▶ _REQUIRED TASK_:
Please give the count of lines holding the string "script" and nothing besides.

▶ _DATA PROVIDED_:
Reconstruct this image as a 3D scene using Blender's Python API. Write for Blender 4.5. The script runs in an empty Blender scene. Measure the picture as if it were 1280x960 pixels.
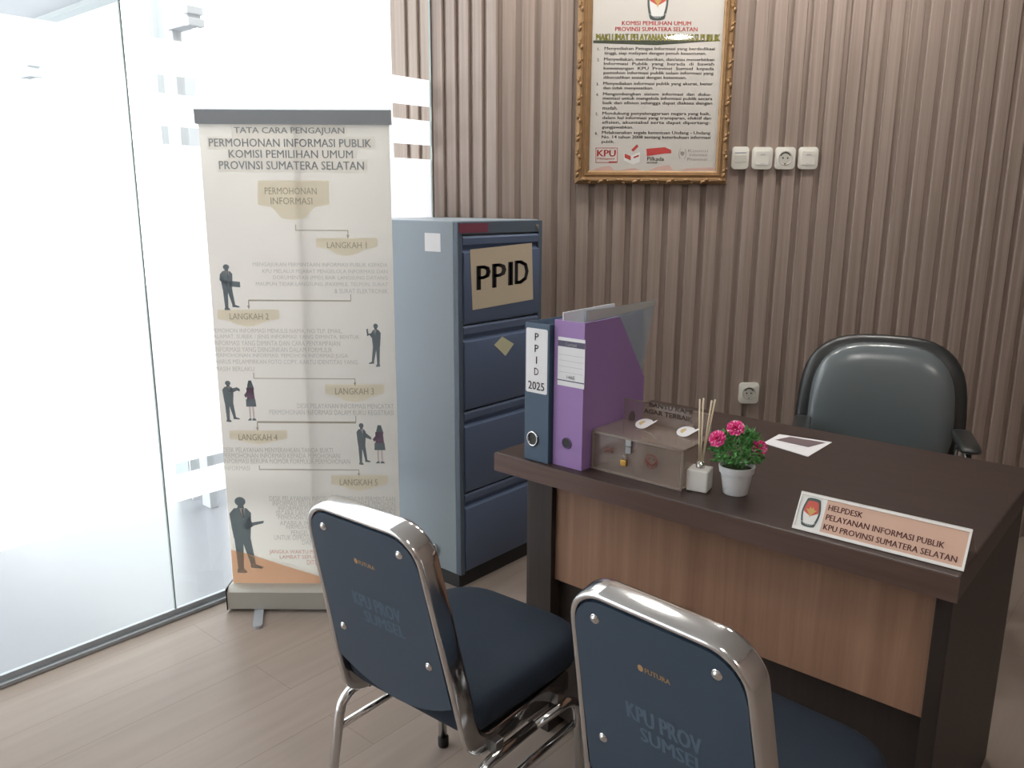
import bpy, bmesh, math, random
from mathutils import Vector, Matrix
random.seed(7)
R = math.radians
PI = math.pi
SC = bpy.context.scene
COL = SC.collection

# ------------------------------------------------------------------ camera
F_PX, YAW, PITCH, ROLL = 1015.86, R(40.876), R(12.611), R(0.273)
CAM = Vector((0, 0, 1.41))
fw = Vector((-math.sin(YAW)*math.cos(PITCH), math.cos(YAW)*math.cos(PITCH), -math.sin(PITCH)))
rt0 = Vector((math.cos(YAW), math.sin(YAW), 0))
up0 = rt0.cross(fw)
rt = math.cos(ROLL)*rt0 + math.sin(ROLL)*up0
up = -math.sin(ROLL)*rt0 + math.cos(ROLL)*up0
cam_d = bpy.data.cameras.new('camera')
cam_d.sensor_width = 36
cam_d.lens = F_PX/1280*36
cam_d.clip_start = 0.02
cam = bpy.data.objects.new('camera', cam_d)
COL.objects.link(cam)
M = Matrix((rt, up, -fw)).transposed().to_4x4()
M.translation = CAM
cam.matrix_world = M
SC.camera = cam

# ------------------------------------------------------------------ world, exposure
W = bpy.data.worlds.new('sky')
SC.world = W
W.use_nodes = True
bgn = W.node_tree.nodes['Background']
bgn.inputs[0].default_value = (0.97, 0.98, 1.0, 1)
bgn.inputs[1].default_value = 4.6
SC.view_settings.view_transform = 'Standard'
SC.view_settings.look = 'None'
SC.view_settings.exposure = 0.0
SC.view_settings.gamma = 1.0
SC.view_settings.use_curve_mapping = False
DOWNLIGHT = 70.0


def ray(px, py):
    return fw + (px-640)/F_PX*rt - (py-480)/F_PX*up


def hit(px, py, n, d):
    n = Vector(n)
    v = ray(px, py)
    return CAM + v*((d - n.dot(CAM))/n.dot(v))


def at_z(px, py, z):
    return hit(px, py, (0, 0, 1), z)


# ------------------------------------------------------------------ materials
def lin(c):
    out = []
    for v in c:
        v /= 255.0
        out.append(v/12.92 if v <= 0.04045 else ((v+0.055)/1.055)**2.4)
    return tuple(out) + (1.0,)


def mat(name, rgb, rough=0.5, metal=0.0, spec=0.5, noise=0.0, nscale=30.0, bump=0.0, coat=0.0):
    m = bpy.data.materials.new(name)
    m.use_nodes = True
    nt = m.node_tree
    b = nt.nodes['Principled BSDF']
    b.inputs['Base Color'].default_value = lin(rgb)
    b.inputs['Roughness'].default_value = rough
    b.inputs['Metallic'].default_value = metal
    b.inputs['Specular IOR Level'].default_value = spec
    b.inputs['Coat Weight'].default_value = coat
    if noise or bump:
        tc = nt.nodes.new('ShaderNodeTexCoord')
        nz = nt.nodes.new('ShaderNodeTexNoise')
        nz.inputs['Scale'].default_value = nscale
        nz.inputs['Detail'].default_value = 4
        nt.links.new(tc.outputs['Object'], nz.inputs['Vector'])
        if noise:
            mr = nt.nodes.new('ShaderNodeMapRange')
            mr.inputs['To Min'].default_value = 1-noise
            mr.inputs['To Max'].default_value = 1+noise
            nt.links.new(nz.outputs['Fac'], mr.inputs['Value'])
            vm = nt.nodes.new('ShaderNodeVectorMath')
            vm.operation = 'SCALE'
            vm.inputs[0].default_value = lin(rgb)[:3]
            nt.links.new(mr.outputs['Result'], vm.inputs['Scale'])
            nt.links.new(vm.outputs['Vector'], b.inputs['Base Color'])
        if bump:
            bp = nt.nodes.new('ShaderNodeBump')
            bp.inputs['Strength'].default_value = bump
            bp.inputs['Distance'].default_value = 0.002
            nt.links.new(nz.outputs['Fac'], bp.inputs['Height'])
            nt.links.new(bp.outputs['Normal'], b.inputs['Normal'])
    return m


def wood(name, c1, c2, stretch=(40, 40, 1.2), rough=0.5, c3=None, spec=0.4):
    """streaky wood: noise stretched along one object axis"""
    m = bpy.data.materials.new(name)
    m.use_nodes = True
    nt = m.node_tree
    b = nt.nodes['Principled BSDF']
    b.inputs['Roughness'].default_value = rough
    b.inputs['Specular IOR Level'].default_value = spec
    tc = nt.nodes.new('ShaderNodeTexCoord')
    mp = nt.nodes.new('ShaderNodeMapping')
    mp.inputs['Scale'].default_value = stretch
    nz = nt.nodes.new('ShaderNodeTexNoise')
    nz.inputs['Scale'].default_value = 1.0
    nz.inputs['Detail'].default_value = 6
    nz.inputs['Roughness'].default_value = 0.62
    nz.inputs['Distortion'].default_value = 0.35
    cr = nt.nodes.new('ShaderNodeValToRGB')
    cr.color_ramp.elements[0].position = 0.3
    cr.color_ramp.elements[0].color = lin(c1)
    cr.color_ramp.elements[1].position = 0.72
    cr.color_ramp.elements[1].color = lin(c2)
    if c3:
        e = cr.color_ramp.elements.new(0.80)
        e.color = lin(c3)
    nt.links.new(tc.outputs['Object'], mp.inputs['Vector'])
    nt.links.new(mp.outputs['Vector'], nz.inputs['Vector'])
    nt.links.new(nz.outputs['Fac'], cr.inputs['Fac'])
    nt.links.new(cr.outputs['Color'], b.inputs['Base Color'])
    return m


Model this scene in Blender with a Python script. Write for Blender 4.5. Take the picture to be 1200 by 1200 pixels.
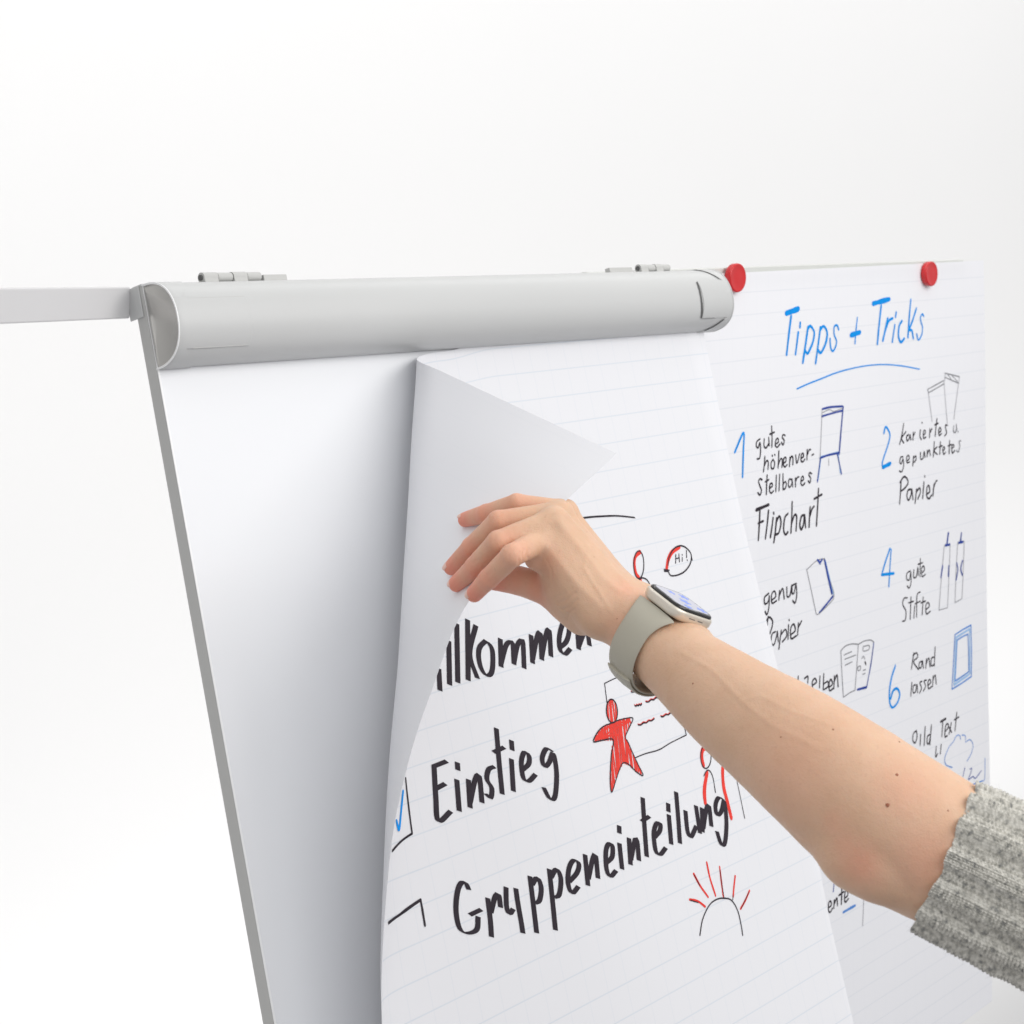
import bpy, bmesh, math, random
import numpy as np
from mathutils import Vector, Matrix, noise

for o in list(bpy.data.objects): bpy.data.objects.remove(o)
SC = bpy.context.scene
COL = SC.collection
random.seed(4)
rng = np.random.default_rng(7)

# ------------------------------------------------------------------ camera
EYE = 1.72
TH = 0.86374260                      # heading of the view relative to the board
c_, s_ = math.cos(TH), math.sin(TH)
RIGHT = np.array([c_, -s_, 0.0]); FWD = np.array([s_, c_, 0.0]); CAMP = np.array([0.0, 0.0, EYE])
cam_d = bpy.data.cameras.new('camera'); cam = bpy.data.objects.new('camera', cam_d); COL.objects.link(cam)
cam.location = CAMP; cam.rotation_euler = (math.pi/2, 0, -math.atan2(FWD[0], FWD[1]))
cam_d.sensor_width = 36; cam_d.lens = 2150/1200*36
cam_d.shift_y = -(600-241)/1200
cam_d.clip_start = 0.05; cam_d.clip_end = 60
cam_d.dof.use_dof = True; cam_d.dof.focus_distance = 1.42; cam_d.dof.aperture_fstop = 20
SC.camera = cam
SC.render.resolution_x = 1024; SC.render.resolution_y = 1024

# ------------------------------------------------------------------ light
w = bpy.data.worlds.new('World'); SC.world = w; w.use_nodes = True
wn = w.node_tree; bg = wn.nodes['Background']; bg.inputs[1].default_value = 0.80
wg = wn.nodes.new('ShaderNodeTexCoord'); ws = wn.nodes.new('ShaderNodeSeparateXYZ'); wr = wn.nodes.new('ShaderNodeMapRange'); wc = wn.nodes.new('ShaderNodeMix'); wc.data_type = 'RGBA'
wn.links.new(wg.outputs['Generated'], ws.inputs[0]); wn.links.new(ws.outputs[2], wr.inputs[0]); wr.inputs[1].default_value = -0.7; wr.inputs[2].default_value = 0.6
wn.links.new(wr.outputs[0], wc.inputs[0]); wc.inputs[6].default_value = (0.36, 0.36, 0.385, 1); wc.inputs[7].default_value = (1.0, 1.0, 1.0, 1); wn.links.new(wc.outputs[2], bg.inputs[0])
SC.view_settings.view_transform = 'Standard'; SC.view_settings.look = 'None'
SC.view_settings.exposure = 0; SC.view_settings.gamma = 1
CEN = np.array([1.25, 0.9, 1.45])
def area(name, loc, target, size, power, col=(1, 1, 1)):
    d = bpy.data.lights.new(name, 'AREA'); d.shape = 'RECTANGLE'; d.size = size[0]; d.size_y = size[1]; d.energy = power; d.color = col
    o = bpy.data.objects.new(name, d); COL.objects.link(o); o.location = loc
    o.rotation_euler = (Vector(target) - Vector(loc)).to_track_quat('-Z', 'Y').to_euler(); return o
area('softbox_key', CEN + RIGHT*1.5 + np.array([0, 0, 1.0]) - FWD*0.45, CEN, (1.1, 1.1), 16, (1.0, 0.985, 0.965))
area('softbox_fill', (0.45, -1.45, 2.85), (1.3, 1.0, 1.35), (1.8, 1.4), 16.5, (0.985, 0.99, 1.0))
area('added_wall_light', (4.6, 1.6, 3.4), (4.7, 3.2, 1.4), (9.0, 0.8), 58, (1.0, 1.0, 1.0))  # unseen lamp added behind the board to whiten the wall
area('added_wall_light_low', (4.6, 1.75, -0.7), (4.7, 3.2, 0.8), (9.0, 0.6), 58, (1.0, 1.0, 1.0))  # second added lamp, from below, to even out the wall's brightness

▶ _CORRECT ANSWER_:
2